The prelate and authority on fallopian tubes, Rathana Thero, hopes that Gotabaya will be his own man. The suave and debonair litigator Ali Sabry believes that Gotabaya will be his own man and that he will lead us to a brave new world of ethnic harmony. The Prelate and President’s Counsel are both agreed that Gotabaya is the textbook ‘Expedient Patriot’ and his expediency can be relied on to deliver their respective desires. Good luck to them both. 

Sajith Premadasa is uniquely positioned to deescalate the tensions within the anti-Gotabaya forces by acknowledging existing differences that need not frustrate our national imperative of consolidating the post 2015 democratic gains. 

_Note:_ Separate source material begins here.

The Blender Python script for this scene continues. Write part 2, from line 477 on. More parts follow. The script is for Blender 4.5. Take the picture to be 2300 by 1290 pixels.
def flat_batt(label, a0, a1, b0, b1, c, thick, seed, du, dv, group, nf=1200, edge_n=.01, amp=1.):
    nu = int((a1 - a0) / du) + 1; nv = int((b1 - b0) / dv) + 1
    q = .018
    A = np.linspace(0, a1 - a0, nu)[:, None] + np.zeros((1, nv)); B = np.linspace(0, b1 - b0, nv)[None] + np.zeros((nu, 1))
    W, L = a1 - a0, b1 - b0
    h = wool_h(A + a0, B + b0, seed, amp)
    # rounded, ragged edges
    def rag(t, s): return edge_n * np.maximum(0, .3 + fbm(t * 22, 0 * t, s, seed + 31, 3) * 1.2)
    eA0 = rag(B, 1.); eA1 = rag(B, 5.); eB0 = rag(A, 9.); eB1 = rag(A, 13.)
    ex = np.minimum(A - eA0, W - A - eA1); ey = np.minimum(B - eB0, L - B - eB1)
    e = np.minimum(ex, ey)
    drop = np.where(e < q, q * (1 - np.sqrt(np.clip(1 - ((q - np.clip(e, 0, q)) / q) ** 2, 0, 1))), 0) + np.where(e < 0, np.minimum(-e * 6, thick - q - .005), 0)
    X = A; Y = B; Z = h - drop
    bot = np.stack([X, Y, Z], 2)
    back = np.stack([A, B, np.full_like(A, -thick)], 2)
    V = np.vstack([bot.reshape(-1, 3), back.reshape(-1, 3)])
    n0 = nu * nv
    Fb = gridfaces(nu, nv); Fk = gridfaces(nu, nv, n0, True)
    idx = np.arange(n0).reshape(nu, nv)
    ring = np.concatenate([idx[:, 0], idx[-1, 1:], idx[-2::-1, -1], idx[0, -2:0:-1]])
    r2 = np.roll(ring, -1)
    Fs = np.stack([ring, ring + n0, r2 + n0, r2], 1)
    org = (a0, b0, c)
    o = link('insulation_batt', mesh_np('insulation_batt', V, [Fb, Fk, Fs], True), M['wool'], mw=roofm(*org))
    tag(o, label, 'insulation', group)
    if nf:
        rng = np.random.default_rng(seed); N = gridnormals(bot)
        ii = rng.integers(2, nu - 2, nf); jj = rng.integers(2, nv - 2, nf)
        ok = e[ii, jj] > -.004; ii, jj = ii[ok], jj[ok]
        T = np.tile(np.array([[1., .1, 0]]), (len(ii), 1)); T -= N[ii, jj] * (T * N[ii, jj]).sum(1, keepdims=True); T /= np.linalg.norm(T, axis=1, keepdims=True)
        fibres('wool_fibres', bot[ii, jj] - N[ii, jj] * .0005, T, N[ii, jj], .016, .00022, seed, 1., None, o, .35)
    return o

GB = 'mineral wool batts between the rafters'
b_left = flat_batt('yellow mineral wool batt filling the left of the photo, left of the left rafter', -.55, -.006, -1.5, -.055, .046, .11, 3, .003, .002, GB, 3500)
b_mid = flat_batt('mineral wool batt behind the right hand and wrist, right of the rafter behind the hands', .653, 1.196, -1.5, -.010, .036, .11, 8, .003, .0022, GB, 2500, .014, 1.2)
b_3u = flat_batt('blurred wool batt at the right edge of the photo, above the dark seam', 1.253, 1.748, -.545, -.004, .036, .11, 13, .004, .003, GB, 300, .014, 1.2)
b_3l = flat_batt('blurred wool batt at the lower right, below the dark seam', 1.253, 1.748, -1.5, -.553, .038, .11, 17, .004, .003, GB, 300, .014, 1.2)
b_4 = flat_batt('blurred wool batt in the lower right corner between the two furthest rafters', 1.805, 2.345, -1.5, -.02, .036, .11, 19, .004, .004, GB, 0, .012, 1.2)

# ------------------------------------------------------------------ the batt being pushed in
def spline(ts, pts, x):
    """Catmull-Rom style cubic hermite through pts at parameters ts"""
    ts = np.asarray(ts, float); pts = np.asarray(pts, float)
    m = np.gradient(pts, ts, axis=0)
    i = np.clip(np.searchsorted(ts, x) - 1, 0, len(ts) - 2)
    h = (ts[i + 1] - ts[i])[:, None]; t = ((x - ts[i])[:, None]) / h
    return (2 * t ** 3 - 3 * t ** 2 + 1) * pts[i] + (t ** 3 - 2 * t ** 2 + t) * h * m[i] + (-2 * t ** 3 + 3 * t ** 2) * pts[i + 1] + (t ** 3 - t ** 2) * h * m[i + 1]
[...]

Identity politics is a zero-sum game that rules out the possibility of dialogue and compromise. That said, we must recognise Gotabaya’s brilliance in sustaining the semblance of an ongoing dialogue and the possibility of a compromise with minorities while outsourcing venomous chauvinism to an underworld of hired hooligans. With remarkable aplomb, the hooligans are removed from positions when exposed! 

The division between Ranil’s coterie and Sajith’s following are deeper than mere differences of opinion on public policy issues. 

The urban, cosmopolitan, affluent public opinion holds Gotabaya Rajapaksa as an effective leader to bring about positive societal transformation. And so does the nether world of tribal prejudice and clerical fascism. 

When identities are at stake, consensus is not easy to achieve. Gotabaya may have a technocratic solution to the problem. Sajith Premadasa must in the next few days work out a human solution for that problem. 

As Arthur Koestler said, ‘God seems to have left the receiver off the hook and time is running out’. Sajith Premadasa must send out a clear signal that the torch has passed on to a new generation that is in rhythm with the pulse of the universe. In my humble opinion Ajith Perera lost a million votes when he said that Ranil would be their leader till 2024. 

Hyperbole, even if claimed as true, is a contradiction in terms. It’s a way of saying, ‘It’s a lie, but who cares?’